Thomas Heise is the author of Horror Vacui: Poems (Sarabande, 2006) and Urban Underworlds: A Geography of Twentieth-Century American Literature and Culture (Rutgers University Press, 2010). He is an Associate Professor of English at McGill University and divides his time between Montreal and New York City.

PRAISE FOR MOTH; OR HOW I CAME TO BE WITH YOU AGAIN:

“It's impossible to convey in a few lines the enormous pleasures of this book–the beauty of the design, the incandescent prose, its rigor and intelligence.  A deeply melancholic and moving work of art.”                                

—Carole Maso

“I wake from dreaming and realize that deep inside my reading-body the narrator of Moth; or how I came to be with you again still rummages.
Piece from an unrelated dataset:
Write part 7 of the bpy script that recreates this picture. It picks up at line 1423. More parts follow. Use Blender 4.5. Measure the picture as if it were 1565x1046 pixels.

In this hallucination of a novel, Thomas Heise poses a problem of experience and time that turns his sentences into diaphanous, wandering creatures. If this is a memoir, it is one of residue. If it is a novel, it is one of flood. A haunting, profound work wherein ‘[w]riting is a form of travel by which we never arrive.’’

—Renee Gladman

“Thomas Heise's Moth; or how I came to be with you again is a machine of occluded and crystalline memory, performing permutations of the highest order—loss, losing, lust, lost. The book’s calculating engine searches and searches through its fine-toothed gears for the infinite solution to be derived when one divides one by zero. The silence between the words, between the pages is terrific.”